(Goal of the exercise): Only the lines from the start of the data through the line containing "def U(a, b): return RND.uniform(a, b)" should be written out, exactly as they are, with both ends included and the pictures left out.

--- BEGIN Material provided ---

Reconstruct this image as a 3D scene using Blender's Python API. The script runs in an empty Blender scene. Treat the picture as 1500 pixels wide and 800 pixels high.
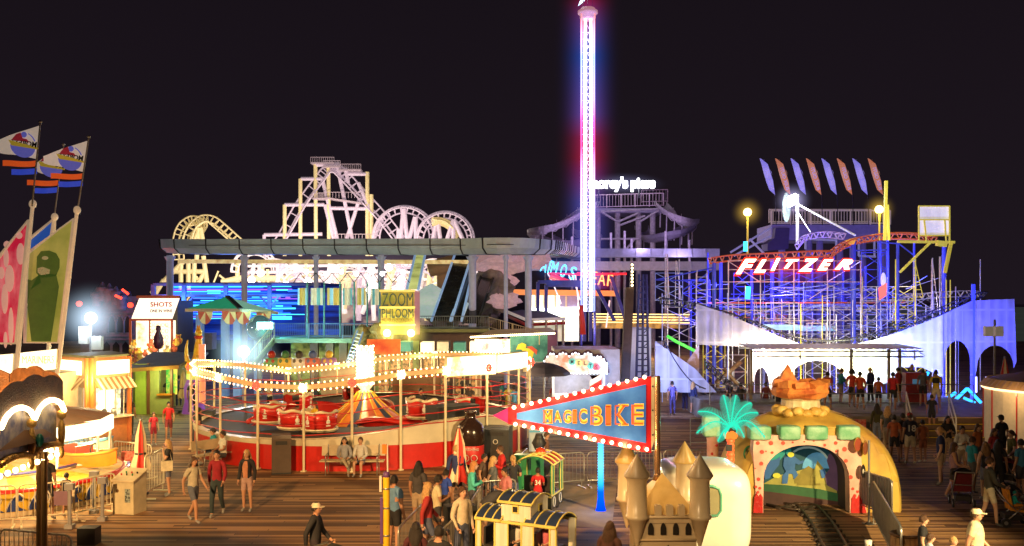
import bpy, bmesh, math, random
from mathutils import Vector, Matrix
RND = random.Random(11)
SC = bpy.context.scene
COL = SC.collection
PI = math.pi
F, HC = 1400.0, 5.8
def V(*a): return Vector(a)
def W(px, py, D): return Vector(((px-750)/F*D, D, HC-(py-436)/F*D))
def G(px, py, z=0.0):
    D = (HC-z)*F/(py-436); return Vector(((px-750)/F*D, D, z))
def U(a, b): return RND.uniform(a, b)

# ---------------------------------------------------------------- materials
_M = {}
def mat(name, col=(.5, .5, .5), rough=.55, metal=0.0, var=.18, scale=3.0, bump=.0, emit=0.0, ecol=None, coat=0.0, alpha=1.0, trans=0.0):
    if name in _M: return _M[name]
    m = bpy.data.materials.new(name); m.use_nodes = True; nt = m.node_tree; N = nt.nodes; L = nt.links
    b = N['Principled BSDF']
    b.inputs['Roughness'].default_value = rough; b.inputs['Metallic'].default_value = metal
    b.inputs['Coat Weight'].default_value = coat
    b.inputs['Alpha'].default_value = alpha
    b.inputs['Transmission Weight'].default_value = trans
    tc = N.new('ShaderNodeTexCoord'); nz = N.new('ShaderNodeTexNoise'); nz.inputs['Scale'].default_value = scale
    nz.inputs['Detail'].default_value = 5; nz.inputs['Roughness'].default_value = .65
    L.new(tc.outputs['Object'], nz.inputs['Vector'])
    mr = N.new('ShaderNodeMapRange'); mr.inputs['From Min'].default_value = .3; mr.inputs['From Max'].default_value = .7
    mr.inputs['To Min'].default_value = 1-var; mr.inputs['To Max'].default_value = 1+var*.6
    L.new(nz.outputs['Fac'], mr.inputs['Value'])
    mx = N.new('ShaderNodeMix'); mx.data_type = 'RGBA'; mx.blend_type = 'MULTIPLY'; mx.inputs['Factor'].default_value = 1
    mx.inputs['A'].default_value = (*col, 1); L.new(mr.outputs['Result'], mx.inputs['B'])
    L.new(mx.outputs['Result'], b.inputs['Base Color'])
    if bump:
        bp = N.new('ShaderNodeBump'); bp.inputs['Strength'].default_value = bump; bp.inputs['Distance'].default_value = .03
        n2 = N.new('ShaderNodeTexNoise'); n2.inputs['Scale'].default_value = scale*6; n2.inputs['Detail'].default_value = 4
        L.new(tc.outputs['Object'], n2.inputs['Vector']); L.new(n2.outputs['Fac'], bp.inputs['Height']); L.new(bp.outputs['Normal'], b.inputs['Normal'])
    if emit:
        b.inputs['Emission Strength'].default_value = emit
        b.inputs['Emission Color'].default_value = (*(ecol or col), 1)
        m.cycles.emission_sampling = 'NONE' if emit < 1.5 else 'AUTO'
    _M[name] = m; return m
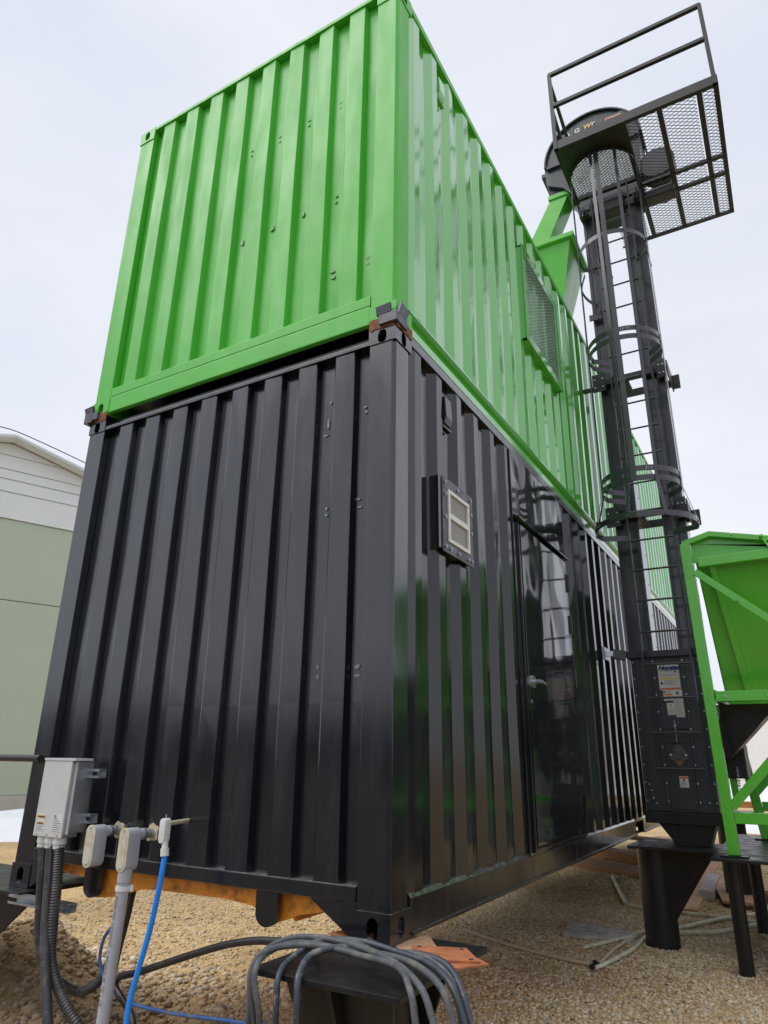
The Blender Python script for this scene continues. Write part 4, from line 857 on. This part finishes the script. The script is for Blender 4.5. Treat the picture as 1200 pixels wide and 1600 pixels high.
# handrails
hr = MB(); yr = py0+.01
def ang(p, q, w=.042): return MB().bar(p, q, w, w)
rail = ang((px0+.01, yr, PZ_+1.16), (px1-.02, yr, PZ_+1.16)).build('handrail', 'platform_steel', plat)
ang((px0+.01, yr, PZ_+.66), (px1-.02, yr, PZ_+.66)).build('mid_rail', 'platform_steel', plat)
for x in (px0+.02, px1-.03):
    ang((x, yr, PZ_), (x, yr, PZ_+1.16), .040).build('rail_post', 'platform_steel', plat)
ang((px0+.02, yr, PZ_+1.05), (px0+.05, 4.05, PZ_+.65), .036).build('rail_brace', 'platform_steel', plat)
ang((px0+.02, yr+.02, PZ_+.60), (px0+.05, 3.95, PZ_+.12), .036).build('rail_brace', 'platform_steel', plat)
# head
HXc, HR, HZ = .40, .62, 8.02
pts = [(.15, 7.14), (.90, 7.14), (.94, 7.5), (.97, 7.9)]+[(HXc+HR*math.cos(t)*.96, HZ+HR*math.sin(t)) for t in [math.pi*k/18 for k in range(1, 18)]]+[(-.22, 8.0), (-.20, 7.75), (.0, 7.62), (.15, 7.4)]
hd = MB().prism([(x, 4.36, z) for x, z in pts], (0, .40, 0)).build('head', 'powder', el, bevel=.004)
rows = []
for t in [math.pi*k/24 for k in range(0, 25)]:
    c, s_ = math.cos(t), math.sin(t); rows.append([(HXc+(HR*.96)*c, y, HZ+HR*s_) for y in (4.325, 4.795)]+[(HXc+(HR*.96+.02)*c, y, HZ+(HR+.02)*s_) for y in (4.795, 4.325)]+[(HXc+(HR*.96)*c, 4.325, HZ+HR*s_)])
MB().sheet(rows).build('hood_rim', 'powder', hd)
MB().box(-.18, .98, 4.318, 4.352, 7.98, 8.02).build('head_flange', 'powder', hd)
MB().box(.02, .86, 4.333, 4.356, 8.06, 8.46).build('head_panel', 'powder', hd)
for x in (.195, .315, .575): MB().box(x-.010, x+.010, 4.315, 4.332, 8.06, 8.50).build('head_rib', 'powder', hd)
for ch_, x_, z_, mm_ in (('A', .095, 8.385, 'label_white'), ('G', .215, 8.390, 'label_white'), ('W', .33, 8.395, 'ink_gold'), ('r', .435, 8.405, 'label_white'), ('-', .51, 8.36, 'label_white')):
    text('lettering', ch_, .095, (x_, 4.326, z_), (1, 0, 0), (0, 0, 1), mm_, hd, .002, bold=.005, shear=.2 if x_ > .3 else 0)
MB().box(.605, .695, 4.328, 4.332, 8.33, 8.43).build('warning_label', 'label_white', hd); MB().box(.70, .80, 4.328, 4.332, 8.32, 8.42).build('warning_label', 'label_white', hd)
MB().box(.612, .688, 4.325, 4.328, 8.40, 8.42).box(.706, .795, 4.325, 4.328, 8.39, 8.41).build('print', 'ink_orange', hd)
MB().box(.24, .84, YF-.02, YK, 7.02, 7.14).build('head_collar', 'powder', el, bevel=.003)
MB().box(.30, .70, 4.30, YF-.022, 6.98, 7.22).build('inspection_door', 'powder', el, bevel=.006)
for x in (.225, .86): 
    MB().box(x-.05, x+.05, 4.28, YF-.02, 7.00, 7.08).cyl((x, 4.27, 6.98), (x, 4.27, 7.12), .012, 8).cyl((x-.03, 4.28, 7.05), (x+.03, 4.28, 7.05), .03, 12).build('take_up_bearing', 'powder', el)
# drive guard seen through the platform
MB().cyl((1.12, 4.40, 7.52), (1.12, 4.62, 7.52), .20, 24).cyl((1.12, 4.62, 7.52), (1.12, 4.95, 7.45), .13, 20).build('drive_motor', 'powder', el, smooth=True)
MB().box(.92, 1.26, 4.42, 4.60, 7.05, 7.16).build('belt_guard', 'powder', el, bevel=.02)
MB().box(.88, .97, 5.0, 5.25, 1.02, 1.25).build('boot_motor', 'powder', el) if False else None
MB().box(.865, 1.05, 4.80, 5.30, .56, .86).build('boot_drive', 'rubber', el, bevel=.01)
# discharge transition
MB().loft([(-.24, 4.40, 8.0), (-.02, 4.40, 8.0), (-.02, 4.70, 8.0), (-.24, 4.70, 8.0)], [(-.20, 4.42, 7.62), (.04, 4.42, 7.62), (.04, 4.68, 7.62), (-.20, 4.68, 7.62)]).build('discharge_throat', 'powder', el)
MB().box(-.27, .0, 4.38, 4.72, 7.93, 7.985).build('throat_flange', 'powder', el)

# ------------------------------------------------------------------ spout and roof hopper
sp = thing('spout', 'square green spout slanting down from the elevator head', 'spout', (-.1, 4.55, 7.6))
MB().box(-.215, .055, 4.40, 4.70, 7.55, 7.615).build('spout_flange', 'green_frame', sp, bevel=.002)
MB().loft([(-.195, 4.42, 7.549), (.035, 4.42, 7.549), (.035, 4.68, 7.549), (-.195, 4.68, 7.549)], [(-.74, 4.42, 6.55), (-.47, 4.42, 6.50), (-.47, 4.68, 6.50), (-.74, 4.68, 6.55)]).build('chute', 'green_frame', sp)
rh = thing('roof_hopper', 'green funnel hopper standing on the upper container roof', 'hopper', (-.3, 4.4, 5.54))
T = [(-.66, 4.12, 6.62), (.075, 4.12, 6.62), (.075, 4.78, 6.62), (-.66, 4.78, 6.62)]
MB().loft(T, [(-.42, 4.30, 5.545), (-.16, 4.30, 5.545), (-.16, 4.56, 5.545), (-.42, 4.56, 5.545)]).build('funnel', 'green_frame', rh)
m = MB(); e = .05
for a in ((-.66-e, .075+e, 4.12-e, 4.12), (-.66-e, .075+e, 4.78, 4.78+e), (-.66-e, -.66, 4.12, 4.78), (.075, .075+e, 4.12, 4.78)): m.box(*a, 6.60, 6.66)
m.build('rim', 'green_frame', rh, bevel=.003)

# ------------------------------------------------------------------ receiving hopper (right)
tb = thing('steel_table', 'low black steel platform on round legs under the green hopper', 'platform', (1.4, 4.6, GZ))
MB().box(.76, 4.2, 3.70, 5.90, -.022, .0).build('deck_plate', 'black_steel', tb, bevel=.002)  # right end runs on out of view, added to darken side wall reflections
for x, y in ((.885, 3.99), (.945, 5.45), (2.4, 3.99), (2.4, 5.45), (4.0, 3.99), (4.0, 5.6)): MB().cyl((x, y, GZ-.2), (x, y, -.024), .055, 20).build('leg', 'black_steel', tb, smooth=True)
gh = thing('receiving_hopper', 'bright green receiving hopper on a tubular frame beside the elevator', 'hopper', (1.6, 4.6, 0))
def gb(p, q, w=.085, h=.085, nm='brace', up=(0, 0, 1), bv=.006): return MB().bar(p, q, w, h, up).build(nm, 'green_frame', gh, bevel=bv)
gb((.925, 3.88, .014), (.880, 3.88, 2.57), nm='leg', up=(0, 1, 0)); gb((1.09, 5.42, .014), (.93, 5.42, 1.30), nm='leg', up=(0, 1, 0)); gb((2.45, 3.88, .014), (2.50, 3.88, 2.4), nm='leg', up=(0, 1, 0)); gb((2.45, 5.42, .014), (2.5, 5.42, 1.3), nm='leg', up=(0, 1, 0))
gb((.90, 4.86, 1.22), (.925, 4.86, .35), .06, .06, nm='hanger', up=(0, 1, 0))
for x, y in ((.925, 3.88), (1.09, 5.42)): MB().box(x-.10, x+.10, y-.08, y+.08, .002, .013).build('foot_plate', 'black_steel', gh)
gb((.97, 3.88, 2.385), (2.46, 3.88, 2.42), .06, .085, nm='top_beam'); gb((.955, 3.88, 1.22), (2.44, 3.88, 1.22), .07, .085, nm='mid_beam'); gb((.965, 3.88, .285), (2.44, 3.88, .285), .07, .085, nm='low_beam'); gb((1.10, 5.42, .30), (2.44, 5.42, .30), .07, .085, nm='low_beam')
gb((.935, 3.84, 2.30), (2.30, 3.84, 1.06), .02, .060, nm='diagonal_brace', bv=.002); gb((.955, 3.86, .36), (1.75, 3.86, 1.20), .05, .07, nm='diagonal_brace'); gb((1.06, 5.42, .42), (1.8, 5.42, 1.2), .05, .07, nm='diagonal_brace')
gb((.93, 3.93, 1.24), (.95, 5.42, 1.24), .06, .08, nm='side_beam')
# rim of the bin, with a peak near its left end
RP = [(.855, 2.600), (1.095, 2.665), (1.60, 2.545), (2.55, 2.32)]
for (xa, za), (xb, zb) in zip(RP, RP[1:]): MB().prism([(xa, 3.86, za-.045), (xb, 3.86, zb-.045), (xb, 3.86, zb), (xa, 3.86, za)], (0, .06, 0)).build('rim', 'green_frame', gh)
MB().prism([(.925, 3.922, 2.40)]+[(x if x > .93 else .925, 3.922, z-.02) for x, z in RP]+[(2.5, 3.922, 2.36)], (0, .006, 0)).build('upper_panel', 'green_frame', gh)
fp_ = [(.945, 3.94, 2.40), (2.50, 3.94, 2.40), (2.10, 4.32, 1.20), (1.005, 4.32, 1.20)]
bp_ = [(.945, 5.40, 2.40), (2.50, 5.40, 2.40), (2.10, 5.02, 1.20), (1.005, 5.02, 1.20)]
MB().loft(fp_, [(x, y+.006, z+.004) for x, y, z in fp_]).build('front_panel', 'green_frame', gh)
MB().loft(bp_, [(x, y-.006, z+.004) for x, y, z in bp_]).build('rear_panel', 'green_frame', gh)
MB().loft([fp_[0], fp_[3], bp_[3], bp_[0]], [(p[0]+.006, p[1], p[2]) for p in (fp_[0], fp_[3], bp_[3], bp_[0])]).build('left_panel', 'green_frame', gh)
MB().loft([fp_[1], fp_[2], bp_[2], bp_[1]], [(p[0]-.006, p[1], p[2]) for p in (fp_[1], fp_[2], bp_[2], bp_[1])]).build('right_panel', 'green_frame', gh)
def onf(x, t): return Vector((x, 3.94+.38*t, 2.40-1.20*t))
for xa, xb in ((1.075, 1.20), (1.85, 1.75)): MB().bar(onf(xa, .02)+Vector((0, -.03, 0)), onf(xb, .97)+Vector((0, -.03, 0)), .055, .05, (0, -1, 0)).build('stiffener', 'green_frame', gh, bevel=.003)
MB().cyl((1.50, 3.85, 2.545), (1.62, 3.80, 2.28), .010, 8).cyl((1.50, 3.86, 2.53), (1.50, 3.83, 2.56), .018, 10).build('prop_rod', 'green_frame', gh)
for x, z in ((1.27, 2.61), (1.50, 2.555)): MB().cyl((x, 3.845, z), (x, 3.86, z), .009, 8).build('bolt', 'galvanised', gh)
MB().cyl((1.24, 3.81, 2.01), (1.24, 3.83, 2.01), .011, 8).build('bolt', 'green_frame', gh)
MB().prism([(.855, 3.835, 2.30), (.90, 3.835, 2.24), (.935, 3.835, 2.28), (.935, 3.835, 2.36), (.87, 3.835, 2.36)], (0, .01, 0)).build('gusset', 'green_frame', gh)
for x in (1.03, 1.35, 1.75, 2.1): MB().cyl((x, 3.836, 1.22), (x, 3.846, 1.22), .011, 8).build('bolt', 'galvanised', gh)
for z in (.30, .36, 1.20, 1.26, 2.36, 2.41): MB().cyl((.925-.018*z, 3.832, z), (.925-.018*z, 3.84, z), .008, 8).build('bolt', 'green_frame', gh)
for t0, t1 in ((.0, 1.0),):
    pts = [onf(.945+(1.005-.945)*k/24+.012, k/24)+Vector((rng.uniform(-.002, .002), -.004, 0)) for k in range(25)]; MB().tube(pts, [.006+.002*rng.random() for _ in pts], 6).build('weld_bead', 'green_frame', gh, smooth=True)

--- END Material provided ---

(Response for this exercise):
Reconstruct this image as a 3D scene using Blender's Python API. The script runs in an empty Blender scene. Treat the picture as 1500 pixels wide and 800 pixels high.
import bpy, bmesh, math, random
from mathutils import Vector, Matrix
RND = random.Random(11)
SC = bpy.context.scene
COL = SC.collection
PI = math.pi
F, HC = 1400.0, 5.8
def V(*a): return Vector(a)
def W(px, py, D): return Vector(((px-750)/F*D, D, HC-(py-436)/F*D))
def G(px, py, z=0.0):
    D = (HC-z)*F/(py-436); return Vector(((px-750)/F*D, D, z))
def U(a, b): return RND.uniform(a, b)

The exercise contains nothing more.